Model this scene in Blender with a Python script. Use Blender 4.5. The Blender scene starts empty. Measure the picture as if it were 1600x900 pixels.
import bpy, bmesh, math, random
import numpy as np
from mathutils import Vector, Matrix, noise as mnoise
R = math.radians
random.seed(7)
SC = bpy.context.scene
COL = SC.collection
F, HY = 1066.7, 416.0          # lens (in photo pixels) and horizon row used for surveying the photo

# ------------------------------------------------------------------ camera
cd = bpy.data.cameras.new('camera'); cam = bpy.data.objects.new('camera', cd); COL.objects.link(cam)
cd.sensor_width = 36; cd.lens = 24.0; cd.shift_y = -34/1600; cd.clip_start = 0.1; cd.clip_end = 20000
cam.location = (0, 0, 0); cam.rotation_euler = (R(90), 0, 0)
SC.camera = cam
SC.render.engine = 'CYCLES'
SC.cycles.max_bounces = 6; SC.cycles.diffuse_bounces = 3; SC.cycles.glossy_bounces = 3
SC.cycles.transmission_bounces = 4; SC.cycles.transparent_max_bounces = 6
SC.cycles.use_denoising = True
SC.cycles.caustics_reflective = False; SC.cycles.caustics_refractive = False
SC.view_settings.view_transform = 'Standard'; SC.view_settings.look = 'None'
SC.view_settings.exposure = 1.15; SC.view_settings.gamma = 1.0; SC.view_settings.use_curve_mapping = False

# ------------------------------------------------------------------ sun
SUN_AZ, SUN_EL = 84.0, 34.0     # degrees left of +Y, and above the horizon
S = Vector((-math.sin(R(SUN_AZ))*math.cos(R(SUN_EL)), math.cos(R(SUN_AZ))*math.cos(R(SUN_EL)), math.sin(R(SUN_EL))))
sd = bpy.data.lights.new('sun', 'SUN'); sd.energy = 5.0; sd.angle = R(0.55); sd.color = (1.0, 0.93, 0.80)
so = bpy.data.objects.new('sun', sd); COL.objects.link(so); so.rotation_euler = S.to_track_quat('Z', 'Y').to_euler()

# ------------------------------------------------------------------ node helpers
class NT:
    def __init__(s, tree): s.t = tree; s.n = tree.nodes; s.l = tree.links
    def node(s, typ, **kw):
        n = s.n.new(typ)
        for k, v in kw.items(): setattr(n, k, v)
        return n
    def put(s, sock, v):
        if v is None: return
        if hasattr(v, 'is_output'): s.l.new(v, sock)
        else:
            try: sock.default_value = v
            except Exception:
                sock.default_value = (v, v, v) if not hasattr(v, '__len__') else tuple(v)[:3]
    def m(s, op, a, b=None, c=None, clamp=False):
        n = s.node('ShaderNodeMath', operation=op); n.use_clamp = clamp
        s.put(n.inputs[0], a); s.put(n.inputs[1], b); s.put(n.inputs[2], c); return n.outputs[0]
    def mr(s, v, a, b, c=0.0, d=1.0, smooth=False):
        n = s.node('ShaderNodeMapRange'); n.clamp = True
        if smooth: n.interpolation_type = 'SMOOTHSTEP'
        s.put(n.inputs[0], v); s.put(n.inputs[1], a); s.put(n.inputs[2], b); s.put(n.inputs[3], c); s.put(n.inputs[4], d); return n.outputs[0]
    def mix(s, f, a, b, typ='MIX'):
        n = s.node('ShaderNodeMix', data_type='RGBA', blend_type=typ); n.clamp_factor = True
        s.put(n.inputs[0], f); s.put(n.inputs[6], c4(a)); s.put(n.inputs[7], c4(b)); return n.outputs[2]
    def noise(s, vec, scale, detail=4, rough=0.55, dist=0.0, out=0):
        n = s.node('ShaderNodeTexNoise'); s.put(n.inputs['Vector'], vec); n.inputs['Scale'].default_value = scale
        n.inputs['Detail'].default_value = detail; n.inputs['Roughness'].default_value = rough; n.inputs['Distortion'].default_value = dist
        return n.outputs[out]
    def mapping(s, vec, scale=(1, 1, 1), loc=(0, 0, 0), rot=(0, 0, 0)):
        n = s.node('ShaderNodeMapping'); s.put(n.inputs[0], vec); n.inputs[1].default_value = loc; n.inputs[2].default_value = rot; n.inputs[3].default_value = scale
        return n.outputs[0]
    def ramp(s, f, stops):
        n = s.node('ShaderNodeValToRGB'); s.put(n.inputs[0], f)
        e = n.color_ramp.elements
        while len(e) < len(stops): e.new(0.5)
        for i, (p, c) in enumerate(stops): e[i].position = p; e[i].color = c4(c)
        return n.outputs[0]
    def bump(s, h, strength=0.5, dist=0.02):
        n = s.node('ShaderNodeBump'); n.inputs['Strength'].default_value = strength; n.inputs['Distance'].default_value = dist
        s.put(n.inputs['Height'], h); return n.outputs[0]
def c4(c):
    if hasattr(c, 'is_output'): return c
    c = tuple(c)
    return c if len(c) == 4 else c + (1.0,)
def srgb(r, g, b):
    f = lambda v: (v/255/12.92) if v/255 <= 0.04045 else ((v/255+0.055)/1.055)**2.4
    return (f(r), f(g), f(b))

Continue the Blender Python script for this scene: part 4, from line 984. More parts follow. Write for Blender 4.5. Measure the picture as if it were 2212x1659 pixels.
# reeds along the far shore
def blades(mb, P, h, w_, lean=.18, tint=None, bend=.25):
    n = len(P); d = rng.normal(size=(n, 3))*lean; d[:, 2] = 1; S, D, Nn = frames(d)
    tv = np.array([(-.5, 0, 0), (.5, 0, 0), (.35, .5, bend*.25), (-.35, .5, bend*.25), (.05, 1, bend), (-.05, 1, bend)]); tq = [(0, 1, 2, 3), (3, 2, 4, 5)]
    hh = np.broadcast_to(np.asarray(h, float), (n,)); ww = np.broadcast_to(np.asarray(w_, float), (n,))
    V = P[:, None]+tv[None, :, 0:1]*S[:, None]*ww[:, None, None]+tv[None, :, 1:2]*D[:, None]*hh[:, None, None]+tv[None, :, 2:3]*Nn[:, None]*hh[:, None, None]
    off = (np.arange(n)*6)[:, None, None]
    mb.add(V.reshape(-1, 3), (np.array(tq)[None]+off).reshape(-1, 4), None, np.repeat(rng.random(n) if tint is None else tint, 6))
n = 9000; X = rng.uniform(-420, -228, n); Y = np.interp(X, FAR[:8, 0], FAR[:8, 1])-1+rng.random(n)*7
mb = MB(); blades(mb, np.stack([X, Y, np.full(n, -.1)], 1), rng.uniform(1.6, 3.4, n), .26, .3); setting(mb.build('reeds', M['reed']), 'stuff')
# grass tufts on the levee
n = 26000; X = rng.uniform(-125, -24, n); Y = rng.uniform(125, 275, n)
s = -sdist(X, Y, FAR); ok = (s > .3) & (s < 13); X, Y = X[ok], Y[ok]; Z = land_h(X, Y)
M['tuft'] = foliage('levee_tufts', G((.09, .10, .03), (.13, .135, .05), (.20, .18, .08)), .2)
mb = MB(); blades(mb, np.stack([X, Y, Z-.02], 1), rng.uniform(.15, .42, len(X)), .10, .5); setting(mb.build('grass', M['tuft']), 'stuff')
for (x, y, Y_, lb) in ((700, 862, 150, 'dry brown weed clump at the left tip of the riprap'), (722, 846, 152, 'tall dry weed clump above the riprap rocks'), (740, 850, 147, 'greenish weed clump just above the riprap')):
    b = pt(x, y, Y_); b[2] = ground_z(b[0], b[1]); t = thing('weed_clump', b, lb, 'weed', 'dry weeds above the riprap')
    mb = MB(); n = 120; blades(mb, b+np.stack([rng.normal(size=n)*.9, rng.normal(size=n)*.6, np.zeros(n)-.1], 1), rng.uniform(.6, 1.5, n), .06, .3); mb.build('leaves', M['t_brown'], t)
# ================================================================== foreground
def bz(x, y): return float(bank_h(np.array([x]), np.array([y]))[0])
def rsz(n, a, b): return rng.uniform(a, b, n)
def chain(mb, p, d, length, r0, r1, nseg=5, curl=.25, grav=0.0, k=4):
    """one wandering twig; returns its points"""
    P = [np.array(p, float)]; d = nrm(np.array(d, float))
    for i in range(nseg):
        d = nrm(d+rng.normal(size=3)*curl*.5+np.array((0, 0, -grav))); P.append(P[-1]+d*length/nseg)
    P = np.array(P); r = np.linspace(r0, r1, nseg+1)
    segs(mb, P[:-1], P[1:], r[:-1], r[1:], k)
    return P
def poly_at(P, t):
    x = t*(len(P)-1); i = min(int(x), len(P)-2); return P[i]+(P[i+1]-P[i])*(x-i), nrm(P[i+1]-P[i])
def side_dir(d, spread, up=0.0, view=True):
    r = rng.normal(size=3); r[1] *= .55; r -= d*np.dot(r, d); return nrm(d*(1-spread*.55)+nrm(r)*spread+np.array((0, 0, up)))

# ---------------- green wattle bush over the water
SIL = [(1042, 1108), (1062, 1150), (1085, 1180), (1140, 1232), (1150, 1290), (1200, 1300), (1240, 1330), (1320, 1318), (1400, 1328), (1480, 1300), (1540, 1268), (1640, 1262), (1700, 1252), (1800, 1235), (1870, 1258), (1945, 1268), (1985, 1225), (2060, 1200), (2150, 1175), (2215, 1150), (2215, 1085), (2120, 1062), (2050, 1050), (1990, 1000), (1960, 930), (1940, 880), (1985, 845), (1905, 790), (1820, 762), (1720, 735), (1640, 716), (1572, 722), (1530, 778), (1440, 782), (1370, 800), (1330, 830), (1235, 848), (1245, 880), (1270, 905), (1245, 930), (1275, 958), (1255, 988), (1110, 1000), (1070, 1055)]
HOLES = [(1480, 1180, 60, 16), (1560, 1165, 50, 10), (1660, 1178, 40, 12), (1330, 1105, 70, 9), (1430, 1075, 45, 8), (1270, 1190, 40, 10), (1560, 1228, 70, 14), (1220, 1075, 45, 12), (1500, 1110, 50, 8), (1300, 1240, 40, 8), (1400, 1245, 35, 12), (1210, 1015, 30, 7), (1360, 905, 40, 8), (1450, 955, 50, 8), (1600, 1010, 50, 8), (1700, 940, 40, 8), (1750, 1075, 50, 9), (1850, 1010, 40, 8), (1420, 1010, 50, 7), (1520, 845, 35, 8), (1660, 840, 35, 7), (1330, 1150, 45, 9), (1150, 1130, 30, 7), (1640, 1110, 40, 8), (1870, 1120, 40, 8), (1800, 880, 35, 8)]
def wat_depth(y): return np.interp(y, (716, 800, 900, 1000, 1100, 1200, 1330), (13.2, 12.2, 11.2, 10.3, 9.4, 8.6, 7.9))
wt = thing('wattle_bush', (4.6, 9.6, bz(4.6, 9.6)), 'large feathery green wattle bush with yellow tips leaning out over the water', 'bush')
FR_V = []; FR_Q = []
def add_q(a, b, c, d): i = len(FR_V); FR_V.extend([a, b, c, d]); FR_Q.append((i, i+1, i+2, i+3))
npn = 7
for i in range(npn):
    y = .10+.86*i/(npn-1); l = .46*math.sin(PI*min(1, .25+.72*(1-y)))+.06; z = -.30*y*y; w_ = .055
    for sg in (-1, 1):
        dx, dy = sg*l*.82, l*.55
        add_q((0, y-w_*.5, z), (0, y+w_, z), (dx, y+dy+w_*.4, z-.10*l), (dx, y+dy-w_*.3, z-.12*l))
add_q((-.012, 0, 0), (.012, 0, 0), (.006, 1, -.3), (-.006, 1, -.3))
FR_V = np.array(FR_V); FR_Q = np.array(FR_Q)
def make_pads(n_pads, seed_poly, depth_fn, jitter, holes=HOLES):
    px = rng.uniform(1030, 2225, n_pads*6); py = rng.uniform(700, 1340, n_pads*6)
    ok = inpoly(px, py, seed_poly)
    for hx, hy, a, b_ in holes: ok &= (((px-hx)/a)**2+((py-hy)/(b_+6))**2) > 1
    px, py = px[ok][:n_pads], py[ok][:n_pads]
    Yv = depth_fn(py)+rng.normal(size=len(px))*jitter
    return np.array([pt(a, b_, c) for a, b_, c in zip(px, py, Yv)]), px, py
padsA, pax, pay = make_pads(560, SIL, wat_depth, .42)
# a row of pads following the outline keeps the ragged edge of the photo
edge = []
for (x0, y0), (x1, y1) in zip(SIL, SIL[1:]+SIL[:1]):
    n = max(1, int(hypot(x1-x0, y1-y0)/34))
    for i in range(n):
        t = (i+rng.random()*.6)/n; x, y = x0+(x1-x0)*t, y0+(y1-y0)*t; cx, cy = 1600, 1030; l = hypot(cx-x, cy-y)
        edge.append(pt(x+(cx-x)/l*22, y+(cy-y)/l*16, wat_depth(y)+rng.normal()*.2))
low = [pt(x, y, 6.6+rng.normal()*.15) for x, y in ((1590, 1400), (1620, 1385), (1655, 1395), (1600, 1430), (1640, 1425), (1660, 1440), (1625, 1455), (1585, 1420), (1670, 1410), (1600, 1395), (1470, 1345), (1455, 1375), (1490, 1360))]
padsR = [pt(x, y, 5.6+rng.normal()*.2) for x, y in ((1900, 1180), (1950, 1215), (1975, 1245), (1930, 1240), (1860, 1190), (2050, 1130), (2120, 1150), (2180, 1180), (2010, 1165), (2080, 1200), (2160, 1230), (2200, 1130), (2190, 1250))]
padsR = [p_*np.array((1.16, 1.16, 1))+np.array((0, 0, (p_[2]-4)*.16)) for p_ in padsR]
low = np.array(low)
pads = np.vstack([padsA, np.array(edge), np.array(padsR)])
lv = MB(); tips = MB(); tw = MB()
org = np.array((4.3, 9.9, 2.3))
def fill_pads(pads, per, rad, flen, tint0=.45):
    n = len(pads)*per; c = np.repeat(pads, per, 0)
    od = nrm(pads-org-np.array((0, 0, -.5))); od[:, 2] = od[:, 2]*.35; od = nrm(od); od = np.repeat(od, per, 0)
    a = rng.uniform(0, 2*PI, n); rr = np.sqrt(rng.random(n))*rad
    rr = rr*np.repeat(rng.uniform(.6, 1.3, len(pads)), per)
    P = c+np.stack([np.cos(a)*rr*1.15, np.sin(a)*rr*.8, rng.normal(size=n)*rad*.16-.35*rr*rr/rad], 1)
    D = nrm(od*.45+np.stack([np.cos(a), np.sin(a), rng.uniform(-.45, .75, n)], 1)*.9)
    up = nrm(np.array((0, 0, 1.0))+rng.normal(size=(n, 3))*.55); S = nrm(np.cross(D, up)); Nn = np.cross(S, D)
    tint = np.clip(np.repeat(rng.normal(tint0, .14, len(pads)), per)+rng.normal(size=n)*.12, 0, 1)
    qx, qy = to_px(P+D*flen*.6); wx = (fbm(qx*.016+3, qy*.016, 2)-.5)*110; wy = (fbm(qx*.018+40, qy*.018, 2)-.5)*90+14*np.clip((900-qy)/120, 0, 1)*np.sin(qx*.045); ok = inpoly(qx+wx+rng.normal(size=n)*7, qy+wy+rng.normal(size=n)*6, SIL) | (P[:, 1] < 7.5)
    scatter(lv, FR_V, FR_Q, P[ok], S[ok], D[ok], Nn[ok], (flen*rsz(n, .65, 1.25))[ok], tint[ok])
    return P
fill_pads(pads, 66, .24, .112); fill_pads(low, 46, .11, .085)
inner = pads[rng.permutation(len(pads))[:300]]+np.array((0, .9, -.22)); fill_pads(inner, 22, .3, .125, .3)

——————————

■ Task instructions
Extract every line that has the string "this" in it.

■ Task solution
Model this scene in Blender with a Python script. Use Blender 4.5. The Blender scene starts empty. Measure the picture as if it were 1600x900 pixels.
Continue the Blender Python script for this scene: part 4, from line 984. More parts follow. Write for Blender 4.5. Measure the picture as if it were 2212x1659 pixels.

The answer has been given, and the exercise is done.